There is a new Home Sense store that has opened in Barrie. Technically, it’s not new, it just moved from one end of the Georgian Mall to the other, from a small space to a bigger space. But even though not new, when you change the space around something, it can seem new, which was enough to convince me to go for a visit. So off I went.
I’m always looking for things that can add character to my apartment, and Home Sense did not disappointed with its endless shelves of knickknacks and do-hickeys. If I had unlimited funds, I may well have been tempted to purchase the three-foot-tall solid iron reindeer for $800 (I have always wanted a low maintenance pet), but I needed to eat this month, so I settled on something much more modest. I bought a $30 hourglass that I have since put on the table beside my couch.
I’m not sure why it caught my eye and captured my imagination. Perhaps it reminded me of the old days, when I would play endless games of “Pictionary” with my kids. The little plastic hourglass that came with the game would tick away the seconds while they tried to guess what my squiggly lines were trying to create (usually a castle or a frog). Or maybe I got it because an hourglass represents a forgotten era when we seemed better at mastering time than the other way around. Or perhaps I got it because it can be quite soothing, even relaxing, to sit and watch the sands of time slip from one end of the hourglass to the other (I know what you are thinking, Phil needs more friends).
The motivational speaker Dale Carnegie had a different interpretation of the hourglass. He saw it as a reminder of how we handle the many tasks and responsibilities of life. The only way that the grains of sand can pass from one side of the hourglass to the other is to go one at time. You can’t rush this process. Have you ever tried? Have you ever tried to make an hourglass go faster? Shaking it won’t work. Throwing it in the air won’t work. Getting frustrated at it won’t work. It only works at its own pace.
Listen to Dale Carnegie in his own words.
“Think of your life as an hourglass.

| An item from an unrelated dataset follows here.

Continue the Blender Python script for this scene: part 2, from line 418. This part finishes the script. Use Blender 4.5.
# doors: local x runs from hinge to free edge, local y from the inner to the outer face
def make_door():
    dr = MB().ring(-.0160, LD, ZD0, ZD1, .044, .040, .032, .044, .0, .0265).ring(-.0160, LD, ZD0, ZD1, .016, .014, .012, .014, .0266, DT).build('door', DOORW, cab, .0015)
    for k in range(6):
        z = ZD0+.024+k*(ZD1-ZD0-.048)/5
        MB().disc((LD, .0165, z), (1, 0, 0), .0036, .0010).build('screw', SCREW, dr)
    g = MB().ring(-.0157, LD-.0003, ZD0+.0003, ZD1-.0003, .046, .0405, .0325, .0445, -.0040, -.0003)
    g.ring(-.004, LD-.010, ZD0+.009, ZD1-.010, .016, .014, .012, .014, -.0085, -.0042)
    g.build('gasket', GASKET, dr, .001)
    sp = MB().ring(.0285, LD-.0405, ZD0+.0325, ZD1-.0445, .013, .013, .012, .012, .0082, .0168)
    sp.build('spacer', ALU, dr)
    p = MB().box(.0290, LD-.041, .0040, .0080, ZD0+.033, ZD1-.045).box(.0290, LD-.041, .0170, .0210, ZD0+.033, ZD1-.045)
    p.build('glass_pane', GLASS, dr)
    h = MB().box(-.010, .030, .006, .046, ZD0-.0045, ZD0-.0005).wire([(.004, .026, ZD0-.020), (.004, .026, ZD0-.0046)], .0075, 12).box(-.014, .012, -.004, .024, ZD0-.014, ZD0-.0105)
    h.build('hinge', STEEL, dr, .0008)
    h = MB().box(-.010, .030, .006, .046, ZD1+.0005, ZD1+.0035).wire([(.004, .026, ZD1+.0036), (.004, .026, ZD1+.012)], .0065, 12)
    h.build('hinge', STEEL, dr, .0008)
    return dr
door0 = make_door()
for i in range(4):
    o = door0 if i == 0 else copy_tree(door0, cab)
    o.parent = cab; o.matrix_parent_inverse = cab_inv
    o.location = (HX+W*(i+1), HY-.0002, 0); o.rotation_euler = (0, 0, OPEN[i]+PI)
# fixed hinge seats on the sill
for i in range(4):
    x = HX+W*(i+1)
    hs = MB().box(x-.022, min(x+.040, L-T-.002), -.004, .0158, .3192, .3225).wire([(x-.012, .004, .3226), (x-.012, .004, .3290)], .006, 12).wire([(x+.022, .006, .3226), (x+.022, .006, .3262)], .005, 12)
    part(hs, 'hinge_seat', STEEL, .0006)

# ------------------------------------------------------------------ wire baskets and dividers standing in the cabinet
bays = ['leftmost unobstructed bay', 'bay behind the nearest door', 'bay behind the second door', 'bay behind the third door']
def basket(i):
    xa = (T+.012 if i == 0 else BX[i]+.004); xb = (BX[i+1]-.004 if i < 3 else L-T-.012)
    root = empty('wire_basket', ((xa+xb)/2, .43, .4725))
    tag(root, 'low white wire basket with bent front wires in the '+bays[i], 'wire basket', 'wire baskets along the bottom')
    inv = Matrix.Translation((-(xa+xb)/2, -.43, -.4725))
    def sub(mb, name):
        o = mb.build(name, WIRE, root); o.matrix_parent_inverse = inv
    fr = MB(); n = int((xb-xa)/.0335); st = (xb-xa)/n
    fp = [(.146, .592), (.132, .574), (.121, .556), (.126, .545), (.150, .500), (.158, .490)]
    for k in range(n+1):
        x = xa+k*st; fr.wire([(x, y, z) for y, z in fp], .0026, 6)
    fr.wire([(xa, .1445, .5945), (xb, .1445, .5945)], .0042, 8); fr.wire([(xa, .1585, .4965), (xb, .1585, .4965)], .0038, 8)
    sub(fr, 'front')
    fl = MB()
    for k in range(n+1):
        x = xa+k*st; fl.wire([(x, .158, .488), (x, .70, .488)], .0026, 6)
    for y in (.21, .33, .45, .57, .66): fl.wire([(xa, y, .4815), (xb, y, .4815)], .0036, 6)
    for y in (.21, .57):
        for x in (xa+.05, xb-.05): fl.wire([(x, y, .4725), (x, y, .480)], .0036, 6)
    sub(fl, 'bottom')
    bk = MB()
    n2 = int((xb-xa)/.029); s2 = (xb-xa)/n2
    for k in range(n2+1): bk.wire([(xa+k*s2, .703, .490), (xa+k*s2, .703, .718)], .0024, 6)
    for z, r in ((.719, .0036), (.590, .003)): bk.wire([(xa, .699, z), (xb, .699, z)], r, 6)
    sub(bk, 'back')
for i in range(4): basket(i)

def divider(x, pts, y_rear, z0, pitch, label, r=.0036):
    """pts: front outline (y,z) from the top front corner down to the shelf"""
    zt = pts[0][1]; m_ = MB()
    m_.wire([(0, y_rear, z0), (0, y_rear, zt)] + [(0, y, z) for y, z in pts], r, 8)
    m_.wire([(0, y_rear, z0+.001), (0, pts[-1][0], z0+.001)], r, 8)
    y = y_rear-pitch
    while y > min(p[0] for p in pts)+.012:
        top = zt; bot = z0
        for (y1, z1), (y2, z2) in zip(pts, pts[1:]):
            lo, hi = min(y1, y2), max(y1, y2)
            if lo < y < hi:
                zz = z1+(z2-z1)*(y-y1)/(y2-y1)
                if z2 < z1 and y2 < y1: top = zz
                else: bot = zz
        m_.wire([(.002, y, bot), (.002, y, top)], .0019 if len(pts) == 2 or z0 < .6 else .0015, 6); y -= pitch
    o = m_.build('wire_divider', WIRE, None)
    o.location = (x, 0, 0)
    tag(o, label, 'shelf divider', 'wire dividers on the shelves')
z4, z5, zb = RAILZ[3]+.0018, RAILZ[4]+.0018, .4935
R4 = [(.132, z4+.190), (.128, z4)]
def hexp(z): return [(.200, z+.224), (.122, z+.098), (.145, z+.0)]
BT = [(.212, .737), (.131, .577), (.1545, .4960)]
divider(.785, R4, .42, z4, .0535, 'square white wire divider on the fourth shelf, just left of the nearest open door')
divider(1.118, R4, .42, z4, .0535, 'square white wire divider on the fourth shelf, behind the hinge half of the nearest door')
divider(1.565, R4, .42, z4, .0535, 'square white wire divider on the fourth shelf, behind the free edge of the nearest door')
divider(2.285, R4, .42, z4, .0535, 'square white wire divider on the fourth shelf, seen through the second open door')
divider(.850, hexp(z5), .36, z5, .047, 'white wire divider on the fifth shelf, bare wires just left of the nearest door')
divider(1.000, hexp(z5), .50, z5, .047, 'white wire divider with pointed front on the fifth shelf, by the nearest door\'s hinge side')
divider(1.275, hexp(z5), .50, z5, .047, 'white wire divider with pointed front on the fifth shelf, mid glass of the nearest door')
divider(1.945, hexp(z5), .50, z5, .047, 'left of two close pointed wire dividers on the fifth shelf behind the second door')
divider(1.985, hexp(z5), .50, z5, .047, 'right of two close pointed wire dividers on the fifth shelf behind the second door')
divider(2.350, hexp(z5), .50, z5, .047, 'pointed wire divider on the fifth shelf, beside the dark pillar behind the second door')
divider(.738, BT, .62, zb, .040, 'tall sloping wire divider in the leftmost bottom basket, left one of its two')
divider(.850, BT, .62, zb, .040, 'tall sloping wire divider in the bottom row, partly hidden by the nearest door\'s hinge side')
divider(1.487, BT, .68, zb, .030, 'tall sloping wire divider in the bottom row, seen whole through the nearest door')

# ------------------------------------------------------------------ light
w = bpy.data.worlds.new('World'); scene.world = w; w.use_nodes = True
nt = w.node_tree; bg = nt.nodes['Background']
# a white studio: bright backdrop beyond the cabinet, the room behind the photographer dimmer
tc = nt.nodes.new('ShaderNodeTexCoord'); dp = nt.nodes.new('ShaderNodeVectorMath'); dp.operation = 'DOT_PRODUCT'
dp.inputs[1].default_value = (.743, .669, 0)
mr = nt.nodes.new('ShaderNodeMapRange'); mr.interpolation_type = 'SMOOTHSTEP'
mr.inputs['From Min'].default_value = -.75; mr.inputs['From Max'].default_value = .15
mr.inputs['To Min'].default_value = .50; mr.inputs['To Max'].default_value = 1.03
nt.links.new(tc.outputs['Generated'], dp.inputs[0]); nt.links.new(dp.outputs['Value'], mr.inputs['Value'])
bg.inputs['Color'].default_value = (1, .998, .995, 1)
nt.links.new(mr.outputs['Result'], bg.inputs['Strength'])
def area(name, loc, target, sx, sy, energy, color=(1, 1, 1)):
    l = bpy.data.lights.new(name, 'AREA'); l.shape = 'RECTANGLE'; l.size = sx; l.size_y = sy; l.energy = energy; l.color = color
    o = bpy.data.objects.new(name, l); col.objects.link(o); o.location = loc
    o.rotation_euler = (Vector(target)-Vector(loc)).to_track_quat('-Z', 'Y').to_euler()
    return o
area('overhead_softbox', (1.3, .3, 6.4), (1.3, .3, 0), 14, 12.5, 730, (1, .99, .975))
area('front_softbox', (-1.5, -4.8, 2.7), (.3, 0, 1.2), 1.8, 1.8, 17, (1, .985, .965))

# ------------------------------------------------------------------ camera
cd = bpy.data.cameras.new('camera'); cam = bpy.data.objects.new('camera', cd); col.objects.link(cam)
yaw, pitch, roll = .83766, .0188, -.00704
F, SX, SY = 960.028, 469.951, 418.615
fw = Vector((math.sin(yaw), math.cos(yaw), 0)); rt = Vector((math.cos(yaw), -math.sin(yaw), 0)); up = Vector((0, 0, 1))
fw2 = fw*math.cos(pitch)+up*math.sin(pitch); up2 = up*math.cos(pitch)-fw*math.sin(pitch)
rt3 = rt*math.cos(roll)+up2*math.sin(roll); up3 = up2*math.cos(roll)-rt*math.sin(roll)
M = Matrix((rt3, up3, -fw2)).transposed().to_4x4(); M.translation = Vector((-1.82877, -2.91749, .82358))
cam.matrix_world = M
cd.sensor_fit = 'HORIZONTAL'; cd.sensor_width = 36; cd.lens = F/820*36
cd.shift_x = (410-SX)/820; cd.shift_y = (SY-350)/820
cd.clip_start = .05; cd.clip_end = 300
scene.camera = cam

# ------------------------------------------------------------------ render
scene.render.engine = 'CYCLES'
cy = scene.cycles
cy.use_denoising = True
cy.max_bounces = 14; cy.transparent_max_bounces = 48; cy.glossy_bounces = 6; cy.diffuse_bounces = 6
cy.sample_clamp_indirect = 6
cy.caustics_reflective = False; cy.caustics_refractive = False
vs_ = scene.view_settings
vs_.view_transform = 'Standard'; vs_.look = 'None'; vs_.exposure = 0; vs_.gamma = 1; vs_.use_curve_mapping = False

The thousands of grains of sand in the top of the hourglass all pass slowly and evenly through the narrow neck in the middle, one grain of sand at a time. You and I and everyone else are like this hourglass. When we start in the morning, there are hundreds of tasks which we feel we must accomplish that day, but if we do not take them one at a time and let them pass through the day slowly and evenly, we are bound to break our own physical and mental structure.”
The hourglass is a good reminder to take things in life one at a time. If we don’t, life can seem overwhelming, and we can get frustrated. So maybe we simply need to deal with the grain that is in front us. Move it where it needs to go, and then tackle the next grain. By the end of the day, we may be amazed at what has shifted around us, and within us.
“You don’t have to see the whole staircase, just take the first step” – Martin Luther King Jr.